April 12, 2011

Kicking at the darkness

Last night (2011-04-11) the Seattle Mariners pulled off a preposterous comeback, defeating the Blue Jays 8-7 after trailing 0-7 heading into the seventh inning. Other teams have had comebacks from being down by 7 runs, and pulled off comebacks in bigger games. But as Rob Neyer has pointed out, what made this so unexpected and so special was that the Mariners have been, in a word, hapless. The early part of this game was the best/worst example of their struggles.

The FanGraphs plot (chart below) follows what has become a disturbing Mariner trend this year -- the line quickly plummets to the sub-10% win expectancy range in the early innings, and slowly drifts towards zero from there. (Check out the games vs. Cleveland the day before and the home opener on 2011-04-08 for recent examples).  This time, after bottoming out at 0.3% when Luis Rodrigez (the game's eventual hero) struck out to lead off the Mariner half of the seventh inning, the WE line zigzagged its way to the other end of the scale.
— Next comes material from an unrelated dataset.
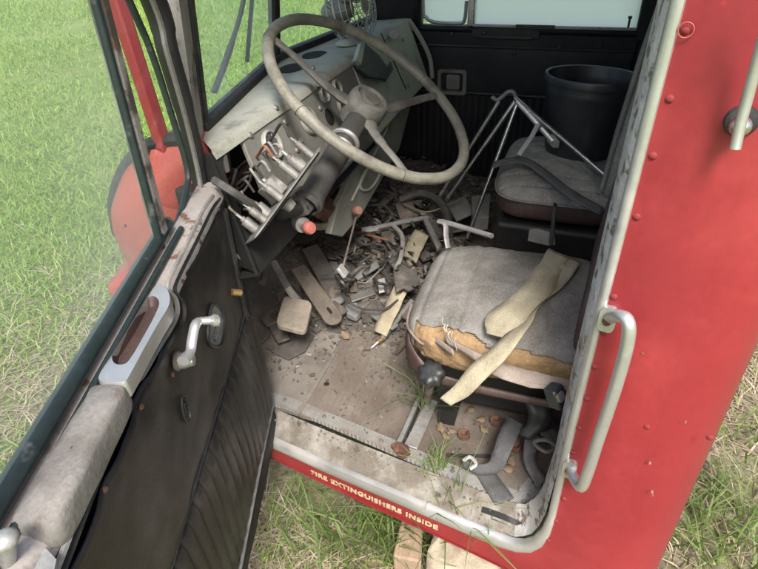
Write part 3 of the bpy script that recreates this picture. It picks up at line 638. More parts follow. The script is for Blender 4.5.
MB().rbox(c+V(.002, -.004, 0), V(0, .028, 0), V(0, 0, .030), V(.004, 0, 0), .3).build('inner_handle', M['slate'], CUP, bev=.002)
# ------------------------------------------------------------------ open driver's door
T1 = .83
dm = MB(); prof = [(T1, -.10), (T1, .56), (.0, .56), (-.0, -.06), (.02, -.09), (.06, -.10)]
dm.prism([DP(t, .012, z) for t, z in prof], HO*.04); DR = dm.build('cab_door', M['blackpaint'], TR, bev=.004)
MB().prism([DP(t, .053, z) for t, z in prof], HO*.006).build('outer_skin', M['red'], DR)
# upper vinyl panel, slightly padded, swelling where it is screwed
rows = []
scr = [(215, 209), (196.5, 243), (178, 282), (168, 375), (135.5, 407), (98, 490)]
SC = []
for x, y in scr:
    p = DPX(x, y, -.004); v = p-H0; SC.append((v.dot(HT), p.z))
TS = np.linspace(.03, T1, 60)
def panel_top(t): return np.interp(t, [.03, .20, .30, .345, .38, .50, .62, .83], [.575, .570, .580, .560, .548, .552, .548, .542])
def low_o(z, t=.1):          # the trim bellies towards us below the seam
    return -.010-.022*(1-.75*min(1, max(0, t)/.6))*sin(pi*np.clip((.33-z)/.42, 0, 1))
for f in np.linspace(0, 1, 24):
    row = []
    for t in TS:
        z = panel_top(t)*(1-f)+.315*f
        o = -.012+.005*mnoise.noise((t*8, z*8, 1))+.002*mnoise.noise((t*26+z*14, z*20, 1))
        for st, sz in SC:
            d2 = (t-st)**2+(z-sz)**2; o += .006*math.exp(-d2/.0005)
        row.append(DP(t, o, z))
    rows.append(row)
MB().grid(rows).build('inner_panel', M['blackvinyl'], DR, solid=.003)
for (t, z) in SC: MB().lathe([(0, .003), (.003, .0028), (.0045, .0)], DP(t, -.0105, z), -HO, 12).build('trim_screw', M['rust'], DR)
# pleats
rows = []
for f in np.linspace(0, 1, 26):
    row = []
    for t in np.linspace(.035, T1, 420):
        z = .31-.30*f+ .0
        ph = t*pi/.034
        o = low_o(z, t)-.0095*(abs(sin(ph))**.42)*min(1, f*14)*min(1, (1-f)*20)+.003*mnoise.noise((t*6, z*6, 4))
        row.append(DP(t, o, z))
    rows.append(row)
MB().grid(rows).build('pleated_panel', M['blackvinyl'], DR, solid=.002)
MB().tube([DP(t, low_o(.313, t)-.003, .313) for t in np.linspace(.035, T1, 20)], .003, 6).build('seam_piping', M['blackplastic'], DR)
MB().tube([DP(t, low_o(.012, t)-.008, .012+.004*sin(t*9)) for t in np.linspace(.035, T1, 30)], .004, 6).build('bottom_piping', M['slate'], DR)
rows = [[DP(t, o*(1-.6*min(1, t/.6))+.003*mnoise.noise((t*14, z*20, 2)), z) for t in np.linspace(.03, T1, 40)] for o, z in ((low_o(.005)-.004, .005), (-.036, -.03), (-.034, -.07), (-.02, -.095), (.012, -.105))]
MB().grid(rows).build('kick_strip', M['rubber'], DR)
# hinge edge of the trim
rows = [[DP(.035, low_o(z) if z < .32 else -.012, z), DP(.02, (low_o(z) if z < .32 else -.012)+.012, z), DP(.005, .012, z)] for z in np.linspace(.57, -.09, 24)]
MB().grid(rows).build('edge_trim', M['blackpaint'], DR)
for off in (0, .012): MB().tube([DP(.045+off, (low_o(z) if z < .32 else -.012)-.004, z) for z in np.linspace(.56, .0, 24)], .0045, 6).build('edge_piping', M['rubber'], DR)
# top sill of the door: painted ledge, piping, casting with finger recess, armrest
rows = [[DP(t, o, z) for t in np.linspace(.0, T1, 30)] for o, z in ((-.012, .575), (-.006, .592), (.004, .598), (.030, .598), (.036, .60))]
MB().grid(rows).build('window_ledge', M['pillarpaint'], DR)
pp = [(213, 196), (205, 207), (190, 238), (173, 272), (168, 288), (176, 300), (176, 318), (160, 345), (144, 373), (133, 388), (98, 462), (60, 560), (48, 590)]
for off in (0, 7):
    path = []
    for x, y in pp:
        p = DPX(x+off, y+off*.4, -.016); path.append(p)
    MB().tube(cr(path, 5), .0038 if off == 0 else .003, 6).build('top_piping', M['slate'] if off == 0 else M['rubber'], DR)
def LG(x, y, z=.613): return Z(x, y, z)
oc = cr([LG(*q) for q in [(98, 379), (112, 355), (130, 326), (147, 298), (158, 284), (168, 290), (170, 304), (158, 325), (144, 350), (131, 374), (124, 383), (110, 383)]], 4, closed=True)
ic = cr([LG(*q) for q in [(112, 355), (121, 340), (132, 323), (142, 305), (147, 297), (155, 296), (159, 303), (153, 318), (142, 338), (132, 355), (125, 363), (115, 363)]], 4, closed=True)
cs = MB(); dz = V(0, 0, 1)
inn = [q-dz*.001 for q in ic]; cc = sum(ic, V(0, 0, 0))/len(ic)
deep = [cc+(q-cc)*.9-dz*.0135 for q in ic]
cs.grid([[q-dz*.022 for q in oc], [q-dz*.003 for q in oc], [cc+(q-cc)*.985+dz*.001 for q in oc], inn], cv=True); CSM = cs.build('door_pull', M['smoothalu'], DR)
rc = MB().grid([inn, deep], cv=True); rc.prism(deep, -dz*.001); rc.build('pull_recess', M['brownvinyl'], CSM)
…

Blue Jays @ Mariners, 2011-04-11 (source: FanGraphs)

For the Mariners, a second consecutive 100 loss season (which would be the third in four seasons) is not at all out of the question. But for the fans who stuck with it last night, this was one for the ages.  Or the U.S.S. Mariner game summary, quoted here in its entirety: "That was horrible, then awesome. Baseball is fun."
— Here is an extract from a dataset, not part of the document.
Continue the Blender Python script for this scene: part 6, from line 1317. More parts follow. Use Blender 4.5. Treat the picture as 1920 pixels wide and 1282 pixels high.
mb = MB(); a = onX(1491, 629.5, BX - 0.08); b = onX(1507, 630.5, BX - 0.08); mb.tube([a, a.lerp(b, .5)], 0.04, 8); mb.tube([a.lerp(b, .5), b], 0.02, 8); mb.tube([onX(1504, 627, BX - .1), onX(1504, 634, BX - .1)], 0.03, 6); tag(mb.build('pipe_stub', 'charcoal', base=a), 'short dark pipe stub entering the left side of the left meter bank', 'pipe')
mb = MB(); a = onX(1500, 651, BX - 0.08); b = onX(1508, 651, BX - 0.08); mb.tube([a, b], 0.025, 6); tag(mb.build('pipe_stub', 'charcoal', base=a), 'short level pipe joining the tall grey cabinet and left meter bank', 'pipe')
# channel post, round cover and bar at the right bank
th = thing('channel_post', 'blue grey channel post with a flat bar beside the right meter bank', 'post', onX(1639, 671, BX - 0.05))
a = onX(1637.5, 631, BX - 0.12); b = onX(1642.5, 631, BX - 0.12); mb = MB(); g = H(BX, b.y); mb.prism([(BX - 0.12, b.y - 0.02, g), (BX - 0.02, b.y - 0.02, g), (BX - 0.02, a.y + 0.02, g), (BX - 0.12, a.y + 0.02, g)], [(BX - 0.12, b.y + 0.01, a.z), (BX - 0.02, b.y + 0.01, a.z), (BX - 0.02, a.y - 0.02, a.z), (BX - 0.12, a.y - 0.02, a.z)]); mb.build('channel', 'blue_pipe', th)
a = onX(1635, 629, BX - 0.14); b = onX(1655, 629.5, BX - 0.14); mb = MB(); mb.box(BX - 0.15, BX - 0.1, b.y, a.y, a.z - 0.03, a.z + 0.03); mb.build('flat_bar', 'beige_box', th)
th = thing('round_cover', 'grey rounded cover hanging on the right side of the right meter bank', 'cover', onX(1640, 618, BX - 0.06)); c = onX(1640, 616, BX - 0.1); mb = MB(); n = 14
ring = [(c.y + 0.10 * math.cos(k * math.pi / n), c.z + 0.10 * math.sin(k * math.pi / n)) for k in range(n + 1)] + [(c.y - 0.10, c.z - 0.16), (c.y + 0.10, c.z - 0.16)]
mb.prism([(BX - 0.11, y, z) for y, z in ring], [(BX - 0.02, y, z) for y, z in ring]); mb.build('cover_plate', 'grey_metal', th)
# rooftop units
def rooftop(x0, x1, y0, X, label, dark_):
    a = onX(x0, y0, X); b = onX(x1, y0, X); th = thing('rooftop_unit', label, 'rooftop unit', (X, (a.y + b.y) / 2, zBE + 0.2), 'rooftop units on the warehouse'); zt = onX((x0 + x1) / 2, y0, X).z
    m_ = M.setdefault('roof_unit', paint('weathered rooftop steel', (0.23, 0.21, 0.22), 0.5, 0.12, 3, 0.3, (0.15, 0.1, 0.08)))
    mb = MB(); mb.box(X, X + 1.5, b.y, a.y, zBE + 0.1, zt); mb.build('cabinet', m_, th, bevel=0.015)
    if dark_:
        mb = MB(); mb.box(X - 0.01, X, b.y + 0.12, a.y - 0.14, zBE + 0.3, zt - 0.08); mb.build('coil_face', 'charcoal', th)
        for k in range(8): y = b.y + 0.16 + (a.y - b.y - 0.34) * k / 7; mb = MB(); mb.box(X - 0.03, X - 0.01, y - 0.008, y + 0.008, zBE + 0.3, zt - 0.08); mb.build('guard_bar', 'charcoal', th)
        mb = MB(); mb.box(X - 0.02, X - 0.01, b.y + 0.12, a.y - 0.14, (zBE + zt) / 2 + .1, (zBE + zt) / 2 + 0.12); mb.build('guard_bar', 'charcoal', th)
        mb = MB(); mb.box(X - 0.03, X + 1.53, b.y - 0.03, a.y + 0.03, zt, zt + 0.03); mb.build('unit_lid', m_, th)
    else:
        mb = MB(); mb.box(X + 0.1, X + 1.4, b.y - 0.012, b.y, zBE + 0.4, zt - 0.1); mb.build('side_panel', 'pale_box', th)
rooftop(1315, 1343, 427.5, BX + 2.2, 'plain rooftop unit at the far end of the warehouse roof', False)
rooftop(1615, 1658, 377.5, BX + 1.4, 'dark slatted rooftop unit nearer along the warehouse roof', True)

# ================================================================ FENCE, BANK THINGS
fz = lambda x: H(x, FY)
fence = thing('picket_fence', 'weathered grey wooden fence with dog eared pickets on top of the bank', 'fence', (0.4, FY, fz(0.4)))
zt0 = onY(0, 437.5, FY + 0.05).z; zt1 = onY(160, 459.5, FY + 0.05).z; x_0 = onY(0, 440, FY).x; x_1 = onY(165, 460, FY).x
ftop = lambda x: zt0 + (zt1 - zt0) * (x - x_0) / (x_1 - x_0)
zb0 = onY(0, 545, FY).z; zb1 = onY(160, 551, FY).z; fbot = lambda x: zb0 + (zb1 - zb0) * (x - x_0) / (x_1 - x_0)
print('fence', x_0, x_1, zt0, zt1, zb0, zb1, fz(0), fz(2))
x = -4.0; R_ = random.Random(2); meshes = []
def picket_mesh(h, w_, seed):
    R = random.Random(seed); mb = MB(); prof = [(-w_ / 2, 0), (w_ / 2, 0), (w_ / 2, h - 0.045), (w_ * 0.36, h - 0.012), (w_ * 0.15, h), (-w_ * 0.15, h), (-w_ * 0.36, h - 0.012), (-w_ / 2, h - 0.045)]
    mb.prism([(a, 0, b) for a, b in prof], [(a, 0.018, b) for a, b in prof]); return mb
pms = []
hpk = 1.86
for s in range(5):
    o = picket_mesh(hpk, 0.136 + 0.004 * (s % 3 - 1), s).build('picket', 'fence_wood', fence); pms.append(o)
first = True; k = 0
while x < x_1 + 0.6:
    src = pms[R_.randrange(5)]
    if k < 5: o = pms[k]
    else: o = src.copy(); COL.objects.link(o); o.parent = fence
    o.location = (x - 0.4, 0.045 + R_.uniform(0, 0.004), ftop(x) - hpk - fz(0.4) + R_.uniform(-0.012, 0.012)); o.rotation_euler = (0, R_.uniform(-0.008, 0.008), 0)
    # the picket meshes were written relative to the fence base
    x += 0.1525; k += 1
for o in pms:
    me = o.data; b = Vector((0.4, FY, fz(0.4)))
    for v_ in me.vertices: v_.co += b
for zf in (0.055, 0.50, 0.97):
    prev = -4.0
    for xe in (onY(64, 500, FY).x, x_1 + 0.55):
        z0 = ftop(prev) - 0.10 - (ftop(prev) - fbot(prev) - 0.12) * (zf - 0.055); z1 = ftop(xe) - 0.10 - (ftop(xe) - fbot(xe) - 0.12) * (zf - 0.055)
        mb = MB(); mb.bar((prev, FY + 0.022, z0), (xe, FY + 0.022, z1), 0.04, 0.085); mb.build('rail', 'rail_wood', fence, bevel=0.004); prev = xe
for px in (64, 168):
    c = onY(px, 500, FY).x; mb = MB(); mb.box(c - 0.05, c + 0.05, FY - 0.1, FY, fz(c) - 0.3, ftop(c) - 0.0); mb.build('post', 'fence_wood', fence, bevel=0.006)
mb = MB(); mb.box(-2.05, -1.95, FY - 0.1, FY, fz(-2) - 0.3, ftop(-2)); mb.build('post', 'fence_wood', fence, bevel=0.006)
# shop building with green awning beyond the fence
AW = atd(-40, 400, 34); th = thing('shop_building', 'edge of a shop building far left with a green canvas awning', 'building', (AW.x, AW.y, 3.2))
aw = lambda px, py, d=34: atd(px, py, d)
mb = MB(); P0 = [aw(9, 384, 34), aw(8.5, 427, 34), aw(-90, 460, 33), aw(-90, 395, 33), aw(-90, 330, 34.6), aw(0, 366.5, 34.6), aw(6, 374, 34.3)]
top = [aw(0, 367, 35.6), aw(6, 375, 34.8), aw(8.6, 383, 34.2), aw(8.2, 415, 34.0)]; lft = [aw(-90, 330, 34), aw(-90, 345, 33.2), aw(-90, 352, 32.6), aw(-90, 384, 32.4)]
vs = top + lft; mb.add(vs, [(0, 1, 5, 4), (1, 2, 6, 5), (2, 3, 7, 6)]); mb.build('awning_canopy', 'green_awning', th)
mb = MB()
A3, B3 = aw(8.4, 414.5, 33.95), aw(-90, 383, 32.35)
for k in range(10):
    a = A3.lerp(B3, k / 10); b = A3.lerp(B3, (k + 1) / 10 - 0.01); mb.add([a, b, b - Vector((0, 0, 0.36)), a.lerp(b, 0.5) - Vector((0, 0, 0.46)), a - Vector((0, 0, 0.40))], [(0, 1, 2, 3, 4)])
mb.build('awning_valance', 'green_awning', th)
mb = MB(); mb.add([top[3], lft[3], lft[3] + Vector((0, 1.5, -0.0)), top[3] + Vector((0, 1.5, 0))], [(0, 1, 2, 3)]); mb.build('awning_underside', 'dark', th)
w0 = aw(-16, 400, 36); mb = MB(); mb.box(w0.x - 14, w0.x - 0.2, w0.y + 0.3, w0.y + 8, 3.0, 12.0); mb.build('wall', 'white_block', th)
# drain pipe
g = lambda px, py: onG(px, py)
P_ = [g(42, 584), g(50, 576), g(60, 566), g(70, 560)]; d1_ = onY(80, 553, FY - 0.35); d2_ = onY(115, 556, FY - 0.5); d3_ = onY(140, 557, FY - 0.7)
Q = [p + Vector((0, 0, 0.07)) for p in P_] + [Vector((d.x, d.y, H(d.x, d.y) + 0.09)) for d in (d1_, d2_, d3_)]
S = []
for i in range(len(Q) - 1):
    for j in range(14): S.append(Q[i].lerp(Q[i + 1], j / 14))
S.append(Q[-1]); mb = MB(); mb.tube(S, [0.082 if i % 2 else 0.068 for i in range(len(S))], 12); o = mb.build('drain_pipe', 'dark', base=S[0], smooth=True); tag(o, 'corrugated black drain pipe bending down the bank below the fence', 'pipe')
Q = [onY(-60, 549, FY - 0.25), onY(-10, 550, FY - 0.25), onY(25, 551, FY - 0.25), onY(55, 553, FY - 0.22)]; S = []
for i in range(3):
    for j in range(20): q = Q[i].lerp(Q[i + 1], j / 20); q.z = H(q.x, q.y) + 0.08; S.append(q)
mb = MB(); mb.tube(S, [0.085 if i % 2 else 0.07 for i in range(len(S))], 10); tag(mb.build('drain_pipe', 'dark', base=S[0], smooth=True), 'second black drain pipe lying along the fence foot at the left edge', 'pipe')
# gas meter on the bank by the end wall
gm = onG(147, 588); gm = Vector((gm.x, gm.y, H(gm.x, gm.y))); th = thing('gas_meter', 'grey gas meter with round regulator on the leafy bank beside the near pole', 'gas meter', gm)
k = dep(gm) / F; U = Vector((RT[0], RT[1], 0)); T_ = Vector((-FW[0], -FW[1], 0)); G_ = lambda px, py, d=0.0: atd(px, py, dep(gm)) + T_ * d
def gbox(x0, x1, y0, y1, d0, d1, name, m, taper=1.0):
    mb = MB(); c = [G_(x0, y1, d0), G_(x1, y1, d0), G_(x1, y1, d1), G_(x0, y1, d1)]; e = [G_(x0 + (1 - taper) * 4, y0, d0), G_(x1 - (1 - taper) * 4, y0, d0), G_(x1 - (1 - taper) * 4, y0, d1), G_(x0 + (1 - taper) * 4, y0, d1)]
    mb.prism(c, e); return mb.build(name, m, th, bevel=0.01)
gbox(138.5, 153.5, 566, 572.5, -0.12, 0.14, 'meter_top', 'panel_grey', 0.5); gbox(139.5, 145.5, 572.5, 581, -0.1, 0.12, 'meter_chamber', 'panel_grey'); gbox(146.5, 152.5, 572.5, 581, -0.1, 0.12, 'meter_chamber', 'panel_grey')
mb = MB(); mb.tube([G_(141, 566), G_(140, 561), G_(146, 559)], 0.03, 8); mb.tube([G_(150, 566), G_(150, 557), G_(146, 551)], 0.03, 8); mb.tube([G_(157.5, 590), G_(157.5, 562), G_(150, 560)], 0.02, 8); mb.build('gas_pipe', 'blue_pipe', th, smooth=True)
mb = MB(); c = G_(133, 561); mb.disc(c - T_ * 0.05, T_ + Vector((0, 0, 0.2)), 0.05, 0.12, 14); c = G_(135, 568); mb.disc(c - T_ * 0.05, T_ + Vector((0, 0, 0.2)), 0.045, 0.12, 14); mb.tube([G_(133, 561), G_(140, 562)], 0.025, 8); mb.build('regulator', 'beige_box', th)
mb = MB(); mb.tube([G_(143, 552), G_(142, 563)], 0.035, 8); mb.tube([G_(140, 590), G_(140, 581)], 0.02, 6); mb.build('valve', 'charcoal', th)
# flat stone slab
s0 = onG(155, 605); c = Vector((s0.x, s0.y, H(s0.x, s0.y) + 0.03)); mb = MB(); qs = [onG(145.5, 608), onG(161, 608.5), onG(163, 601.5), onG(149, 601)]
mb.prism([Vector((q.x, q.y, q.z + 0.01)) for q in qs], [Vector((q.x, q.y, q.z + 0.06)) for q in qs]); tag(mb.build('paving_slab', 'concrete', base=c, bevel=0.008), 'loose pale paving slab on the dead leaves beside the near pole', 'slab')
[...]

The title I used for this entry is a reference to Bruce Cockburn's song "Lovers in a Dangerous Time". In the article linked above, Neyer wrote "It was somebody smart, or maybe an episode of Scrubs, that said nothing worth having comes easy." The song contains the line "Nothing worth having comes without some kind of fight/Got to kick at the darkness until it bleeds daylight". In the late innings of last night's game, the Mariners showed some kick.